Sementara itu, penulis sepak bola partikelir dari media The Asian Game, Paul Williams, menilai memang ada perbedaan pendekatan strategi penggunaan para pemain naturalisasi yang diimplementasikan oleh STY era awal dan Kluivert. Pada masa-masa awal di bawah asuhan Shin, ada identitas yang jelas dalam tim Garuda: “generasi emas dari bakat-bakat lokal yang datang bersama-sama, dengan sekelompok kecil pemain naturalisasi yang mengisi kekosongan dan menambah kekuatan dan kedalaman,” kata Paul.
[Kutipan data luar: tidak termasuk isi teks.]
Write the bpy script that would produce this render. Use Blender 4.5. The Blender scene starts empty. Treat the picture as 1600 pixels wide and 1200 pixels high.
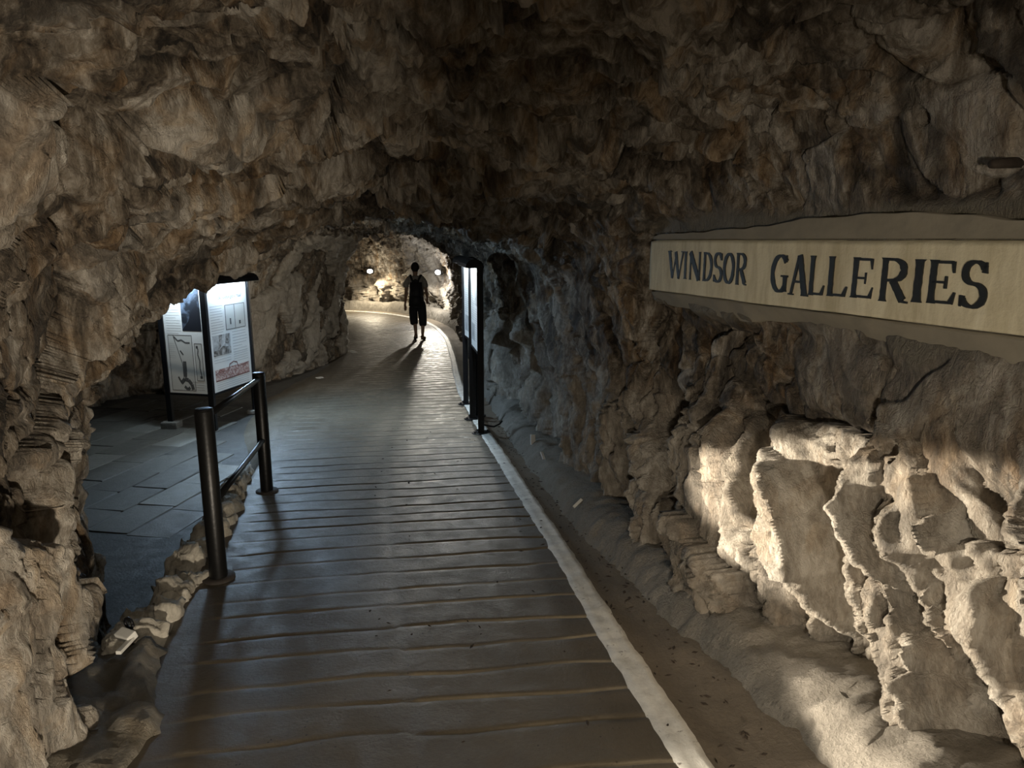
import bpy, bmesh, math, random
import numpy as np
from mathutils import Vector, Matrix
C = bpy.context.scene.collection
R = math.radians
rnd = random.Random(7)

# ------------------------------------------------------------------ camera, world, lights, exposure
CAMZ = 1.55
cam_d = bpy.data.cameras.new('camera'); cam = bpy.data.objects.new('camera', cam_d); C.objects.link(cam)
cam_d.sensor_width = 36.0; cam_d.lens = 36.0*1100/1600; cam_d.clip_start = 0.05
cam.location = (0, 0, CAMZ); cam.rotation_euler = (R(90)-math.atan(226/1100), 0, 0)
bpy.context.scene.camera = cam
w = bpy.data.worlds.new('world'); bpy.context.scene.world = w; w.use_nodes = True
w.node_tree.nodes['Background'].inputs[0].default_value = (1.0, 0.86, 0.68, 1)
w.node_tree.nodes['Background'].inputs[1].default_value = 0.012
vs = bpy.context.scene.view_settings
vs.view_transform = 'Standard'; vs.look = 'None'; vs.exposure = 0.0; vs.gamma = 1.0; vs.use_curve_mapping = False

def lamp(name, kind, loc, energy, color, target=None, **kw):
    d = bpy.data.lights.new(name, kind); d.energy = energy; d.color = color
    for k, v in kw.items(): setattr(d, k, v)
    o = bpy.data.objects.new(name, d); C.objects.link(o); o.location = loc
    if target is not None:
        o.rotation_euler = (Vector(target)-Vector(loc)).to_track_quat('-Z', 'Y').to_euler()
    return o
WARM = (1.0, 0.875, 0.70); COOL = (0.66, 0.85, 1.0)
fl = lamp('floodlight_by_the_edging', 'SPOT', (-1.58, 2.76, 0.02), 1750, WARM, (1.30, 1.75, 0.32), spot_size=R(19), spot_blend=0.22, shadow_soft_size=0.03)
fl.scale = (4.2, 1, 1); fl.rotation_euler.rotate_axis('Z', R(-7))
lamp('tunnel_lamp_left_wall', 'SPOT', (1.05, -1.2, 0.20), 860, WARM, (-2.3, 2.2, 1.0), spot_size=R(62), spot_blend=1.0, shadow_soft_size=0.06)
lamp('tunnel_lamp_behind', 'SPOT', (-0.7, -2.6, 1.00), 560, WARM, (1.65, 3.0, 0.55), spot_size=R(44), spot_blend=1.0, shadow_soft_size=0.10)
lamp('fill_light_overhead', 'SPOT', (0.30, -0.7, 2.15), 210, WARM, (0.05, 1.75, -0.10), spot_size=R(66), spot_blend=1.0, shadow_soft_size=0.08)  # added fill without a fixture, warms the ramp close to the camera
lamp('fill_light_rear', 'POINT', (0.5, -4.5, 0.7), 30, WARM, shadow_soft_size=0.2)  # added fill far behind the camera, lifts the general level
lamp('fill_light_pillar', 'SPOT', (-1.6, 8.1, 1.45), 150, (1.0, 0.87, 0.68), (-3.6, 11.6, 0.25), spot_size=R(74), spot_blend=0.8, shadow_soft_size=0.1)  # unseen spot added to brighten the pillar wall, no fixture
LAMP_L = (-4.68, 23.42, 0.53); LAMP_R = (-2.15, 20.85, 0.61)
lamp('tunnel_lamp_far_left', 'SPOT', (-4.60, 23.02, 0.52), 200, (1.0, 0.86, 0.62), (-4.1, 22.9, -1.2), spot_size=R(150), spot_blend=0.5, shadow_soft_size=0.05)
lamp('tunnel_lamp_far_right', 'SPOT', (-2.27, 20.5, 0.52), 120, (1.0, 0.93, 0.80), (-2.55, 20.4, -1.2), spot_size=R(168), spot_blend=0.3, shadow_soft_size=0.05)
lamp('tunnel_lamp_far_left_spill', 'POINT', (-4.52, 22.85, 0.50), 22, (1.0, 0.88, 0.66), shadow_soft_size=0.06)
lamp('tunnel_lamp_far_right_spill', 'POINT', (-2.30, 20.45, 0.55), 60, (0.98, 0.97, 0.95), shadow_soft_size=0.06)
lamp('tunnel_lamp_far_right_beam', 'SPOT', (-2.27, 20.4, 0.55), 340, (1.0, 0.92, 0.76), (-1.95, 13.0, -0.72), spot_size=R(52), spot_blend=0.8, shadow_soft_size=0.05)

# ------------------------------------------------------------------ helpers
def nodes_of(name):
    m = bpy.data.materials.new(name); m.use_nodes = True
    nt = m.node_tree; b = nt.nodes['Principled BSDF']
    return m, nt, b
def N(nt, t, **kw):
    n = nt.nodes.new(t)
    for k, v in kw.items():
        if k.startswith('i_'):
            key = k[2:]; key = int(key) if key.isdigit() else key.replace('_', ' ')
            n.inputs[key].default_value = v
        else: setattr(n, k, v)
    return n
def ramp(nt, src, stops):
    r = N(nt, 'ShaderNodeValToRGB'); e = r.color_ramp.elements
    while len(e) < len(stops): e.new(0.5)
    for el, (p, c) in zip(e, stops):
        el.position = p; el.color = (*c, 1) if len(c) == 3 else c
    nt.links.new(src, r.inputs[0]); return r.outputs[0]
def mix(nt, fac, a, b, mode='MIX'):
    n = N(nt, 'ShaderNodeMix', data_type='RGBA', blend_type=mode)
    for s, v in ((n.inputs[0], fac), (n.inputs[6], a), (n.inputs[7], b)):
        if hasattr(v, 'links'): nt.links.new(v, s)
        elif isinstance(v, (int, float)): s.default_value = v
        else: s.default_value = (*v, 1)
    return n.outputs[2]
def noise(nt, vec, scale, detail=6, rough=0.6, dist=0.0):
    n = N(nt, 'ShaderNodeTexNoise'); n.inputs['Scale'].default_value = scale; n.inputs['Detail'].default_value = detail
    n.inputs['Roughness'].default_value = rough; n.inputs['Distortion'].default_value = dist
    nt.links.new(vec, n.inputs['Vector']); return n.outputs['Fac']
def mathn(nt, op, a, b=0.0):
    n = N(nt, 'ShaderNodeMath', operation=op)
    for s, v in ((n.inputs[0], a), (n.inputs[1], b)):
        if hasattr(v, 'links'): nt.links.new(v, s)
        else: s.default_value = v
    return n.outputs[0]
def bump(nt, b, h, strength, dist):
    n = N(nt, 'ShaderNodeBump'); n.inputs['Strength'].default_value = strength; n.inputs['Distance'].default_value = dist
    nt.links.new(h, n.inputs['Height']); nt.links.new(n.outputs[0], b.inputs['Normal'])
def geo_pos(nt): return N(nt, 'ShaderNodeNewGeometry').outputs['Position']
def obj_pos(nt): return N(nt, 'ShaderNodeTexCoord').outputs['Object']
def simple(name, col, rough=0.6, metal=0.0, var=0.0, scale=20, bmp=0.0):
    m, nt, b = nodes_of(name)
    b.inputs['Base Color'].default_value = (*col, 1); b.inputs['Roughness'].default_value = rough; b.inputs['Metallic'].default_value = metal
    p = obj_pos(nt); f = noise(nt, p, scale, 5)
    if var: nt.links.new(mix(nt, f, tuple(c*(1-var) for c in col), tuple(min(1, c*(1+var)) for c in col)), b.inputs['Base Color'])
    if bmp: bump(nt, b, f, bmp, 0.01)
    return m
def emit(name, col, s):
    m, nt, b = nodes_of(name)
    b.inputs['Base Color'].default_value = (*col, 1); b.inputs['Emission Color'].default_value = (*col, 1); b.inputs['Emission Strength'].default_value = s
    return m

def link(name, me, mat=None, parent=None, loc=None):
    o = bpy.data.objects.new(name, me); C.objects.link(o)
    if mat: me.materials.append(mat)
    if parent: o.parent = parent
    if loc: o.location = loc
    return o
def obj(name, bm, mat, parent=None, loc=None, smooth=False):
    bmesh.ops.recalc_face_normals(bm, faces=bm.faces[:])
    me = bpy.data.meshes.new(name); bm.to_mesh(me); bm.free()
    if smooth: me.shade_smooth()
    return link(name, me, mat, parent, loc)
def tag(o, label=None, cat=None, group=None, kind=None):
    for k, v in (('label', label), ('category', cat), ('group', group), ('kind', kind)):
        if v: o[k] = v
    return o
def empty(name, loc, rz=0):
    o = bpy.data.objects.new(name, None); C.objects.link(o); o.location = loc; o.rotation_euler = (0, 0, rz); o.empty_display_size = .1
    return o
def add_box(bm, c, s, rot=None):
    M = Matrix.Translation(c) @ (rot.to_4x4() if rot else Matrix()) @ Matrix.Diagonal((*s, 1))
    return bmesh.ops.create_cube(bm, size=1, matrix=M)['verts']
def bev(bm, w=0.004, seg=2):
    bmesh.ops.bevel(bm, geom=[e for e in bm.edges], offset=w, segments=seg, affect='EDGES', profile=0.7)
def add_tube(bm, pts, r, n=12, cap=True):
    pts = [Vector(p) for p in pts]; rings = []
    rr = r if isinstance(r, (list, tuple)) else [r]*len(pts)
    for i, p in enumerate(pts):
        t = (pts[min(i+1, len(pts)-1)]-pts[max(i-1, 0)]).normalized()
        a = t.orthogonal() if abs(t.z) > .9 else t.cross(Vector((0, 0, 1)))
        a.normalize(); b = t.cross(a)
        rings.append([bm.verts.new(p+(a*math.cos(k*2*math.pi/n)+b*math.sin(k*2*math.pi/n))*rr[i]) for k in range(n)])
    for A, B in zip(rings, rings[1:]):
        for k in range(n): bm.faces.new((A[k], A[(k+1) % n], B[(k+1) % n], B[k]))
    if cap: bm.faces.new(rings[0][::-1]); bm.faces.new(rings[-1])
def grid_mesh(name, P, mat=None, tint=None, kind='structure', flip=False, smooth=True):
    nr, nc = P.shape[:2]
    me = bpy.data.meshes.new(name)
    idx = np.arange(nr*nc).reshape(nr, nc)
    a, b, c, d = idx[:-1, :-1], idx[:-1, 1:], idx[1:, 1:], idx[1:, :-1]
    q = np.stack((a, d, c, b) if flip else (a, b, c, d), -1).reshape(-1)
    nq = len(q)//4
    me.vertices.add(nr*nc); me.vertices.foreach_set('co', P.astype(np.float32).ravel())
    me.loops.add(nq*4); me.loops.foreach_set('vertex_index', q.astype(np.int32))
    me.polygons.add(nq); me.polygons.foreach_set('loop_start', np.arange(0, nq*4, 4, dtype=np.int32)); me.polygons.foreach_set('loop_total', np.full(nq, 4, np.int32))
    me.update(calc_edges=True)
    if tint is not None:
        at = me.color_attributes.new('rock', 'FLOAT_COLOR', 'POINT'); at.data.foreach_set('color', tint.astype(np.float32).ravel())
    if smooth: me.shade_smooth()
    o = link(name, me, mat)
    if kind: o['kind'] = kind
    return o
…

Paul menilai, era itu tampak kekompakan yang membuat pemain lokal tidak terganggu oleh masuknya pemain-pemain naturalisasi. Namun seiring waktu, pemain reguler timnas seperti Asnawi Mangkualam, Pratama Arhan, Witan Sulaeman hingga Ernando Ari sebagian besar dibangkucadangkan seiring berjalannya kualifikasi Piala Dunia 2026 zona Asia. Hal ini, bagi Paul, menimbulkan pertanyaan: apakah para pemain naturalisasi yang menggantikan peran mereka telah meningkatkan performa tim secara substansial?
“Namun, ketika PSSI mempercepat proses naturalisasi, menambahkan puluhan nama baru, dengan pemain yang keluar-masuk di setiap periode, apakah tim ini telah kehilangan sedikit jiwanya?” tanya Paul dengan reflektif.